The Law Council of Australia has called for the Native Title Act to be amended to ensure native title claimants are on a level playing field with mining companies and state governments that contest native title claims.

LCA president, Catherine Gale, said the laws as they stand do not go far enough to protect the land rights of indigenous people.

“The Native Title Act currently provides that native title is extinguished if the traditional owners’ possession or connection with the land has been interrupted at any stage since European settlement,” said Gale on June 3, the eve of the 20th anniversary of the High Court’s Mabo decision.

“While many indigenous groups are able to prove they are the traditional custodians of their native title lands, they simply cannot prove their connection with their traditional lands has not been broken since European settlement.”

“This means that their native title rights are permanently extinguished under the terms of the Native Title Act.”

Gale called for the creation of a presumption of continuous ownership and possession in the laws and for federal politicians to support such reforms to the native title to ensure past injustices are redressed and a fairer claims’ process is installed.

The 1992 Mabo decision recognised the rights of the Merriam peoples to the Murray Islands in Queensland and led to the enactment of the Native Title Act 1993.

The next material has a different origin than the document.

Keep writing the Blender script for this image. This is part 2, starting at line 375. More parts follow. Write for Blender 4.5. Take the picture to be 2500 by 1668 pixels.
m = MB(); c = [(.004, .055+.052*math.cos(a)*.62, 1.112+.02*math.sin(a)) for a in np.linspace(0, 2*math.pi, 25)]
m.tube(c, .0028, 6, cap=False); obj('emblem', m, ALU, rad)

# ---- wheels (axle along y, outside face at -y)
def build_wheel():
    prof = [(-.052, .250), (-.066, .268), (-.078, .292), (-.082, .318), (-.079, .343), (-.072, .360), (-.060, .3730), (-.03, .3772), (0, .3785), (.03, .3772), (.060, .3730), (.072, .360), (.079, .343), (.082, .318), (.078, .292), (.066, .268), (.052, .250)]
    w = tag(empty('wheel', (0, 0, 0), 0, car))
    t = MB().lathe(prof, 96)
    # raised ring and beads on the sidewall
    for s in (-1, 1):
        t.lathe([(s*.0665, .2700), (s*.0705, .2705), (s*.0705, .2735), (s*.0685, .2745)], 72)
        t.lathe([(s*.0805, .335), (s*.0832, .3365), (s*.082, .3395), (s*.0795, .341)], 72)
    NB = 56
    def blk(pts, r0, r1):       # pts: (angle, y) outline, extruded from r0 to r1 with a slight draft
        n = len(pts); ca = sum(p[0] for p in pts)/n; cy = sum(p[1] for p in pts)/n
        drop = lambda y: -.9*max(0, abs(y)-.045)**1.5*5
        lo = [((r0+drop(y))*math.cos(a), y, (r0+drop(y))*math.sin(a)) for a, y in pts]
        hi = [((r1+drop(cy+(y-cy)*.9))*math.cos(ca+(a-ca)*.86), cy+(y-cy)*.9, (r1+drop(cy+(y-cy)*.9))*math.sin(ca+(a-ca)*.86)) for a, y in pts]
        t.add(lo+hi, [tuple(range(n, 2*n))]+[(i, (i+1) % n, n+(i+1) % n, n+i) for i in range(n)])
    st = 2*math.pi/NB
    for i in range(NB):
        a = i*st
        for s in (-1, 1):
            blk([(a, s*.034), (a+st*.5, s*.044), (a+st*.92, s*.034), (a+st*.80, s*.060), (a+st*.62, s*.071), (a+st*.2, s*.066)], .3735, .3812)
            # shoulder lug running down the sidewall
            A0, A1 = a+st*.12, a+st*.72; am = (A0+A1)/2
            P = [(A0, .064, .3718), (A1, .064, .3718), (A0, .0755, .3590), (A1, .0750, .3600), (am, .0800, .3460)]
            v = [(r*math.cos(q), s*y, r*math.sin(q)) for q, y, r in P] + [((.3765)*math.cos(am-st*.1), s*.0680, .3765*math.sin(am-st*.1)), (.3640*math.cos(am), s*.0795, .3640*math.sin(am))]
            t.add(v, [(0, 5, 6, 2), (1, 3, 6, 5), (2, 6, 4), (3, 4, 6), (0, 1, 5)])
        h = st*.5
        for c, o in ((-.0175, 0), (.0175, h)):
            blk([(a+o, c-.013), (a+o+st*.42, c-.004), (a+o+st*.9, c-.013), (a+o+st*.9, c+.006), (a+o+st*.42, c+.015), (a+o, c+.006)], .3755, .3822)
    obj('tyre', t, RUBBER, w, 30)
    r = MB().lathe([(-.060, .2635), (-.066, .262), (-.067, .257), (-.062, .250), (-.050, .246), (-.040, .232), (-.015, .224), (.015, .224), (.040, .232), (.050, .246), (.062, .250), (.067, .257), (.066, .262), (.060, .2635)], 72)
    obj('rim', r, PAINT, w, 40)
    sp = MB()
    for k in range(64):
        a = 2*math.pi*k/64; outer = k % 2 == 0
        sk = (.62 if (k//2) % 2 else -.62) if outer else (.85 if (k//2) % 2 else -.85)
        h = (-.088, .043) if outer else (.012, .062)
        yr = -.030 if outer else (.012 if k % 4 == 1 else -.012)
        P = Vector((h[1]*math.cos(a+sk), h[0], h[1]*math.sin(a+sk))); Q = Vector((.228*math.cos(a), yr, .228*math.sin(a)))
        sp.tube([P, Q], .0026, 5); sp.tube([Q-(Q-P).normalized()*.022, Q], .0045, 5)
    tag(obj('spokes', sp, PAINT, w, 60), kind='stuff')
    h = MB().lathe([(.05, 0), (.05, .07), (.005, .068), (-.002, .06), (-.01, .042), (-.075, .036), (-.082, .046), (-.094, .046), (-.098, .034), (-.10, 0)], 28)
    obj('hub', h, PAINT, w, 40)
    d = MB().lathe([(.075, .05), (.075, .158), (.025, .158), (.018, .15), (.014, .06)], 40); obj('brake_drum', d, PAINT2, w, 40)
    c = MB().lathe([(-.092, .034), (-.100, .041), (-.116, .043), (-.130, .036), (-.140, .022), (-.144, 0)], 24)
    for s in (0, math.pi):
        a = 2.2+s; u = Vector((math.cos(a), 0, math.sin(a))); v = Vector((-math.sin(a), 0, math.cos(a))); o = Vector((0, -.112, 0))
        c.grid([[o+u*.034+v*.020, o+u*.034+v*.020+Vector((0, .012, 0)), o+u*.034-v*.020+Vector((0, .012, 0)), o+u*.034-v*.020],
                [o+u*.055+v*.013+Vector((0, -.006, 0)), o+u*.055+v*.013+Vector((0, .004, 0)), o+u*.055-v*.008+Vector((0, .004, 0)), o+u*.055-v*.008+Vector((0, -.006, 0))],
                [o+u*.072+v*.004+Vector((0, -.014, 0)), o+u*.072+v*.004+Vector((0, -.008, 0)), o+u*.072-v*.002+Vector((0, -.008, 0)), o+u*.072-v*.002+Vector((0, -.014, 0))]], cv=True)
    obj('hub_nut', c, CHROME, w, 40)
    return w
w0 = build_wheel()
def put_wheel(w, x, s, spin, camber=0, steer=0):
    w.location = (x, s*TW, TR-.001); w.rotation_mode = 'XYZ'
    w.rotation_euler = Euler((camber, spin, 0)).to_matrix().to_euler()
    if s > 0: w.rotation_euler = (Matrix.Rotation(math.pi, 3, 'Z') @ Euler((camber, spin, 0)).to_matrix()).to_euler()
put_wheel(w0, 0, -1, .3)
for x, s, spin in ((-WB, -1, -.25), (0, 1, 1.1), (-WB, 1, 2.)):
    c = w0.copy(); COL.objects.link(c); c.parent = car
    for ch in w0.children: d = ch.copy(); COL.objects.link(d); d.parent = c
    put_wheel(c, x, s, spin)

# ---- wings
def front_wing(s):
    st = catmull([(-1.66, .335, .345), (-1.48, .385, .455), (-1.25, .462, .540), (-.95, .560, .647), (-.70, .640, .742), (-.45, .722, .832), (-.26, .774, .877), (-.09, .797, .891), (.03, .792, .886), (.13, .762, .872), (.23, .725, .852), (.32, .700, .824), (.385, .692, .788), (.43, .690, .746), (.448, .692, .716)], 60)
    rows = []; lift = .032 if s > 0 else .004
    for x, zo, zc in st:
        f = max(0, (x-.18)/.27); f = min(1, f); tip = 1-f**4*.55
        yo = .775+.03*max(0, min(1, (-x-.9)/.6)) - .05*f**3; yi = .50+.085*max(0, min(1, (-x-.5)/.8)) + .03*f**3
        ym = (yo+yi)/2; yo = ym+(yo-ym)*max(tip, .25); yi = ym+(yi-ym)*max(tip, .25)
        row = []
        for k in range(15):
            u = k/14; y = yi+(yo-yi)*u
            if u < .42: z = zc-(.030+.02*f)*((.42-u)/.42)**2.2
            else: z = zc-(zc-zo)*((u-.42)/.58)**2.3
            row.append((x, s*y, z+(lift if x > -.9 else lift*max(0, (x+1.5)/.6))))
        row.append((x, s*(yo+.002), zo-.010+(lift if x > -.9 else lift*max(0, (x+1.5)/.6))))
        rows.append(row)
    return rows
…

 “The recognition of native title overturned two centuries of injustice and dispelled the legal myth that European colonisation of Australia had swept away the pre-existing land rights of Aboriginal and Torres Strait Islander people,” said Gale, adding that the anniversary of the Mabo decision provided an ideal opportunity for the Australian Government to promote meaningful reform of native title to ensure indigenous people’s rights are not extinguished as a result of historical dislocation and dispossession.